[BEGIN DATASET CONTENT]

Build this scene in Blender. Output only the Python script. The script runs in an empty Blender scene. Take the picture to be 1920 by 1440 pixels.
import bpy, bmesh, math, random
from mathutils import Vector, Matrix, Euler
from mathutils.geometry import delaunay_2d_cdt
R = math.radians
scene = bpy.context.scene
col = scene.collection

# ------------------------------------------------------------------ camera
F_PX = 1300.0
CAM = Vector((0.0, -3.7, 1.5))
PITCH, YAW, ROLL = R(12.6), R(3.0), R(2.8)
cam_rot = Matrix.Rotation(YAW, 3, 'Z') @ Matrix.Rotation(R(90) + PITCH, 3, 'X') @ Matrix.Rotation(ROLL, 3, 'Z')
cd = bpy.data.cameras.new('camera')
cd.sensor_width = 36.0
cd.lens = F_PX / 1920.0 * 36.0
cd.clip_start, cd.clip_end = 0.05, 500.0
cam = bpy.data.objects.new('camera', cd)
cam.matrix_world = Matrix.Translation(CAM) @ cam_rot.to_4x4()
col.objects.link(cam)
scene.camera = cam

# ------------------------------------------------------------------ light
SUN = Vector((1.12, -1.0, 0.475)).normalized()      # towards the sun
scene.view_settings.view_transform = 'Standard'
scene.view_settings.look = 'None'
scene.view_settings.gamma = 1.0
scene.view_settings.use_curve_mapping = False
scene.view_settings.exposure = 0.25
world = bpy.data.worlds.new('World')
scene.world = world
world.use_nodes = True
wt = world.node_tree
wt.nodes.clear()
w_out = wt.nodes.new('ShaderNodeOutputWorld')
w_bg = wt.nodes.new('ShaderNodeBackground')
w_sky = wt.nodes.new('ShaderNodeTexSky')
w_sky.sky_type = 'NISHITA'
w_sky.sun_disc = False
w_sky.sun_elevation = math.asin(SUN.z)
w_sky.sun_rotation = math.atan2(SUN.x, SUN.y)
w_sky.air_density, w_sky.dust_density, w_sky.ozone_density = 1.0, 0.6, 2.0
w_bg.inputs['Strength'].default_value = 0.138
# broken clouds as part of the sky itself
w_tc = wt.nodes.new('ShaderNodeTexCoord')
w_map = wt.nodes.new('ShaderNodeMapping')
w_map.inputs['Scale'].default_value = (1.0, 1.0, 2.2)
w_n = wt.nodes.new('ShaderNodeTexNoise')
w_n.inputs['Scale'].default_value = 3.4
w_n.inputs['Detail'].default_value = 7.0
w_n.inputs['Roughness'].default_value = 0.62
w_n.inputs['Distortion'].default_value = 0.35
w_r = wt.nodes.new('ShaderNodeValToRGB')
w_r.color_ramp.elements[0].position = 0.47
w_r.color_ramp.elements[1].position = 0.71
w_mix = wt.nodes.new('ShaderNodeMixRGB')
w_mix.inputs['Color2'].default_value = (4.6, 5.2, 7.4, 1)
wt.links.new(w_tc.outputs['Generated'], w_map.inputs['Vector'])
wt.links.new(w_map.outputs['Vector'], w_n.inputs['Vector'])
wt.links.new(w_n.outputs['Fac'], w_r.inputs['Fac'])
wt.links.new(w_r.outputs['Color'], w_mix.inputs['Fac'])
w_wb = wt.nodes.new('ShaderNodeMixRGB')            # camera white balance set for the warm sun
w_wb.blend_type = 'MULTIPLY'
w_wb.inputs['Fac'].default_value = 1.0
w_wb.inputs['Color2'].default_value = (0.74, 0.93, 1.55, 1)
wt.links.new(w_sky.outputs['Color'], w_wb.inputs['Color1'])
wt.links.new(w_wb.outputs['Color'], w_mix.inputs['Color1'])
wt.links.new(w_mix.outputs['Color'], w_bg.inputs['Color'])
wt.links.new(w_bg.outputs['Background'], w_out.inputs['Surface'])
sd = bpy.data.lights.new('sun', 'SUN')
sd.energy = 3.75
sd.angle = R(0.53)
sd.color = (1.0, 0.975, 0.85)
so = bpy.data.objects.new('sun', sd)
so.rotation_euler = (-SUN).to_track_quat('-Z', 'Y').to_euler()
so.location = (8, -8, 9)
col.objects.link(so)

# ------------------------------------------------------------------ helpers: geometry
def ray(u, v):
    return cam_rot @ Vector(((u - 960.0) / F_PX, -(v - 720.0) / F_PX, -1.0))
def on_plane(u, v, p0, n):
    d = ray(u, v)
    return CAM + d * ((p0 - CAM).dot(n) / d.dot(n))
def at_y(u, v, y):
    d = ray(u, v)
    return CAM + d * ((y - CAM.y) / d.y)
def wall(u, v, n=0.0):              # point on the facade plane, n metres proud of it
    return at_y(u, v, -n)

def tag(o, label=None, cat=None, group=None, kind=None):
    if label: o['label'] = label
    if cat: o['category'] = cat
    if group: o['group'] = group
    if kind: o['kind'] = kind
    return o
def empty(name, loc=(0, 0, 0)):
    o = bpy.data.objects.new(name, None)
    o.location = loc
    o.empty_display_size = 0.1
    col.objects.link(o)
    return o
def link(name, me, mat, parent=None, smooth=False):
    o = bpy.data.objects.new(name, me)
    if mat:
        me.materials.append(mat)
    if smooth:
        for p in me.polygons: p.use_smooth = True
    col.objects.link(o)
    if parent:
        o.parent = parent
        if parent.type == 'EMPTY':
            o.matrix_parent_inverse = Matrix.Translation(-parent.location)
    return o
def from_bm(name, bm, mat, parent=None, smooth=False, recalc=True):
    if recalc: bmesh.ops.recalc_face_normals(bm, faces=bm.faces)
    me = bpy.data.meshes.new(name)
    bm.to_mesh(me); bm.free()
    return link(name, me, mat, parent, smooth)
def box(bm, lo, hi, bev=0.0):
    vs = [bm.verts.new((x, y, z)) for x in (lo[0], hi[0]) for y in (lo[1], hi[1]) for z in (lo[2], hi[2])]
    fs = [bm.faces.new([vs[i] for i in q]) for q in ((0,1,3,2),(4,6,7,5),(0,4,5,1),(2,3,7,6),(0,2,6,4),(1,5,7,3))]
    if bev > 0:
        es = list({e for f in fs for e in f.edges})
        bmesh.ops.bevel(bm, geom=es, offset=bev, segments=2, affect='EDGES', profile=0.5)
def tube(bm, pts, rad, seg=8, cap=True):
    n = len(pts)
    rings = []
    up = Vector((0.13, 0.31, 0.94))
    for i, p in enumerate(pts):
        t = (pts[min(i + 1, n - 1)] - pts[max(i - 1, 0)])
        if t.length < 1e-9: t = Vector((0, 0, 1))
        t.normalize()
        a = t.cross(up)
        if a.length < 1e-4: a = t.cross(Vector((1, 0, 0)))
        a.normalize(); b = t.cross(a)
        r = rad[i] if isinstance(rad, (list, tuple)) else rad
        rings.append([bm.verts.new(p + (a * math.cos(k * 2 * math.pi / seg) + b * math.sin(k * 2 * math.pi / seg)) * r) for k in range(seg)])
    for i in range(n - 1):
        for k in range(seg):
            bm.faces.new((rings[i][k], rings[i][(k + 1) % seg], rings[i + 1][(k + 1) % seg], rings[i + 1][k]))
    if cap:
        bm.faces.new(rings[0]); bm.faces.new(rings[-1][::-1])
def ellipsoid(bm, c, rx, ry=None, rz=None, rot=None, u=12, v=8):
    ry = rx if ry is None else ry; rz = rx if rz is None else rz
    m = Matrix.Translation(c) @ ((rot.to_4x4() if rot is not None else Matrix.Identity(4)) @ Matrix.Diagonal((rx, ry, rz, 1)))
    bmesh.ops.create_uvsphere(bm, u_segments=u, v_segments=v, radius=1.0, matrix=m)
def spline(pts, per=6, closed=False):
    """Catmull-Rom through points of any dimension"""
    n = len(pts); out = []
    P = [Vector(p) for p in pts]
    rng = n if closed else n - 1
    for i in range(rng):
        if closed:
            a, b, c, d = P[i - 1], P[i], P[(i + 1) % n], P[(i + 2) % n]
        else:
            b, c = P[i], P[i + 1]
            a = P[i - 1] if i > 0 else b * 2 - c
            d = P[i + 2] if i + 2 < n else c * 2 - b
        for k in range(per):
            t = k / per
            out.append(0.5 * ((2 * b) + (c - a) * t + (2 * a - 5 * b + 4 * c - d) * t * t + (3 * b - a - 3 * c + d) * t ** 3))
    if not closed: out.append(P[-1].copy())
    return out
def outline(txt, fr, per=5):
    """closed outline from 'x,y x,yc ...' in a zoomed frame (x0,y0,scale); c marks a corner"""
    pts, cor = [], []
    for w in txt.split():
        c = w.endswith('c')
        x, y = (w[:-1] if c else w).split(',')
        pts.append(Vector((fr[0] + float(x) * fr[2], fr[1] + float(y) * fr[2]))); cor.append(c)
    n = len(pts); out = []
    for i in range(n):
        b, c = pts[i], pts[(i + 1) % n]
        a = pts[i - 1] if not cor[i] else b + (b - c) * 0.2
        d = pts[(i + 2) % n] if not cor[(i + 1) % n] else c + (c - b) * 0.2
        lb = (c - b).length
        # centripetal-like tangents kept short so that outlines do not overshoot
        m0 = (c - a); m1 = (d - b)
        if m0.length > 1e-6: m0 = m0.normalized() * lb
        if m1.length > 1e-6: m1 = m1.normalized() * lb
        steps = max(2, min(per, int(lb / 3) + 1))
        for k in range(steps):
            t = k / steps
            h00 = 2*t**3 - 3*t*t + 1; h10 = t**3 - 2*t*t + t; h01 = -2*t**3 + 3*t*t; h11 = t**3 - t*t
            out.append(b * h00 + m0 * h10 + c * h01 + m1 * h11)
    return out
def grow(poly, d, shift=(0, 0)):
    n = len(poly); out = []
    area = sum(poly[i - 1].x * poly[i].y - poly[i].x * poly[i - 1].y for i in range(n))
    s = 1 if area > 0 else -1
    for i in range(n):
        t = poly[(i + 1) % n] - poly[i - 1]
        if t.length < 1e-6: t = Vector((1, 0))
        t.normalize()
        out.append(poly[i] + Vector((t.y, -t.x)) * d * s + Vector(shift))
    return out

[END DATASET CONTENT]

Print, please, the lines from the first line of the material through the line that contains "col = scene.collection", exactly as written and with nothing added.

Build this scene in Blender. Output only the Python script. The script runs in an empty Blender scene. Take the picture to be 1920 by 1440 pixels.
import bpy, bmesh, math, random
from mathutils import Vector, Matrix, Euler
from mathutils.geometry import delaunay_2d_cdt
R = math.radians
scene = bpy.context.scene
col = scene.collection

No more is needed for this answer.